We shocked and awed our way into Iraq four years ago, so if Baghdad should become an al-Qaida stronghold, what's to stop us from shocking and awing the city again? If 6 million Jews, surrounded by more than 200 million Arabs, have not been annihilated, why do we believe that an Iraq withdrawal will lead to a pitched battle with invading terrorist forces on Main Street in Peoria?
And, one last question: How much American blood has to flow to drown out the civil war in Iraq or cut through the hollow patriotic sloganeering here at home?
5 comments:
Thank you for speaking out. I admire you so much.
Thanks, Libholm, for your kind words. It's hard to tell if I am more angry or feeling betrayed these days. When is Washington going to listen to us?
When I read the remarkable Imperial Life in the Emerald City by Rajiv Chandrasekaran, I realized that, like severe cataracts, ideology would blind this group until they're shunted off the stage on 01.20.09, 604 days from today. When God speaks privately to Mr. Bush, it's hard for the rest of us to get through.
I'm so grateful to you that you speak out so compellingly about the continuing horrors of the losses, the losses that will continue on the planet until we grok or deeply comprehend that War is Obsolete. I wish we could hear from all the devastated Iraq mothers too. I think it is the raw and unending horror of mothers that will eventually teach the world the fathomless stupidity of war as a way to do failed politics.
i just heard you on the radio. i was only sure it was you when ken's full name was given.

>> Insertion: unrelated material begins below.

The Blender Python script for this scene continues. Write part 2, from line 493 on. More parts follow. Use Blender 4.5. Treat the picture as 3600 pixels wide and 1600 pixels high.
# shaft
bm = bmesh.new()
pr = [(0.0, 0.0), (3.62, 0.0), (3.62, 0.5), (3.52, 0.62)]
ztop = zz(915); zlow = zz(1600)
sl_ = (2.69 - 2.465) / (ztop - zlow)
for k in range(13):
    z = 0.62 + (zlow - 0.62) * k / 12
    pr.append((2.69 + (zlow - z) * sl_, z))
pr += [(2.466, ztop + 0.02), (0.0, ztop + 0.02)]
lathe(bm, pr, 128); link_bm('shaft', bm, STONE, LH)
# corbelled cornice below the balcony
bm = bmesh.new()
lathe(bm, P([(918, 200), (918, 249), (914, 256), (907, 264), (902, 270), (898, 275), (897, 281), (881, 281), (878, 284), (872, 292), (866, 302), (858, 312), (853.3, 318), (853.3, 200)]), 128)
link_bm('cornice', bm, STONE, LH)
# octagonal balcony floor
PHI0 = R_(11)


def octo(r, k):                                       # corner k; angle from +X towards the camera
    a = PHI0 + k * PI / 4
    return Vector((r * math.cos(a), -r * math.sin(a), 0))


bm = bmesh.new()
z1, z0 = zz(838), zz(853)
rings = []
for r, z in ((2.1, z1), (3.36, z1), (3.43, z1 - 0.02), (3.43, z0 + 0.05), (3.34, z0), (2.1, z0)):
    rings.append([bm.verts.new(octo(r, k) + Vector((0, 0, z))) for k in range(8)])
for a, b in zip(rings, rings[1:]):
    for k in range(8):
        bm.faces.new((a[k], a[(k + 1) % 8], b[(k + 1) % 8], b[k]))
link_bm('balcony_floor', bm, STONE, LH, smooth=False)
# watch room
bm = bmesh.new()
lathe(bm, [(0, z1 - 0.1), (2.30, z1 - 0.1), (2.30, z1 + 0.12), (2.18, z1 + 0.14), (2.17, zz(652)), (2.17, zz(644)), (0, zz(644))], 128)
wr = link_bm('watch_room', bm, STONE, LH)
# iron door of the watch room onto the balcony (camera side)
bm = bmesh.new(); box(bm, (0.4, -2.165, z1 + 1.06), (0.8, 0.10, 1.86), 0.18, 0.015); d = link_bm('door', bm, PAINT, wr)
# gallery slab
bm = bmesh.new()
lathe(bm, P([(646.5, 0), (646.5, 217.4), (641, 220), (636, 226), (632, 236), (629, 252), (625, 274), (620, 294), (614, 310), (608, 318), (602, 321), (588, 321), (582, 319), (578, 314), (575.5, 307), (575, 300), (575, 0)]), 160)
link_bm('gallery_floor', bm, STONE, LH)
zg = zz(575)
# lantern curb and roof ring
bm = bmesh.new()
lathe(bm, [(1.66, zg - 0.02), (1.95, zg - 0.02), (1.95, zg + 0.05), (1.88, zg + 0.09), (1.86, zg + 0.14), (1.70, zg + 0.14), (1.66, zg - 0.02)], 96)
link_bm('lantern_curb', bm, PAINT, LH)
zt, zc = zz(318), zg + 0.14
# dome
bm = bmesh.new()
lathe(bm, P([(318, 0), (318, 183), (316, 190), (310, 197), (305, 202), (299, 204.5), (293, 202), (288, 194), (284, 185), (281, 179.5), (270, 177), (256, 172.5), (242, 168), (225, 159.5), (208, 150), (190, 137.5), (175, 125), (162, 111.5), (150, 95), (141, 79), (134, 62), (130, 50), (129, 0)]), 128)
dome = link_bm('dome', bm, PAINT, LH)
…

This Memorial Day Monday I went out on day 1692 with my Teach Peace sign & stood at Castro & El Camino in Mountain View, your & Ken's hometown. I thought of you both as the cars drove by, mostly waving.
I thought of all the Friday vigils by Mountain View Voices for Peace at this corner and the 3000 lights when that horrible mark was passed and how you bring that wonderful and unbearably sad poster of Ken and tell us your story so we are forced to know that each number is a person and many broken hearts,
I think of you in Arlington and the gruesome waste, the black holes in families. One day that this odious war ends sooner saves 3 families what you cannot be saved. I can only thank you for them tho they will never know all the visits to congresspeople you make, all the peace rallies you stir, all the local newspeople around the country you share your experience with so their communities can have reality rather than abstraction, all the comfort you give the other bereaved -- because even with a broken heart you are tough and funny and brook no bullshit.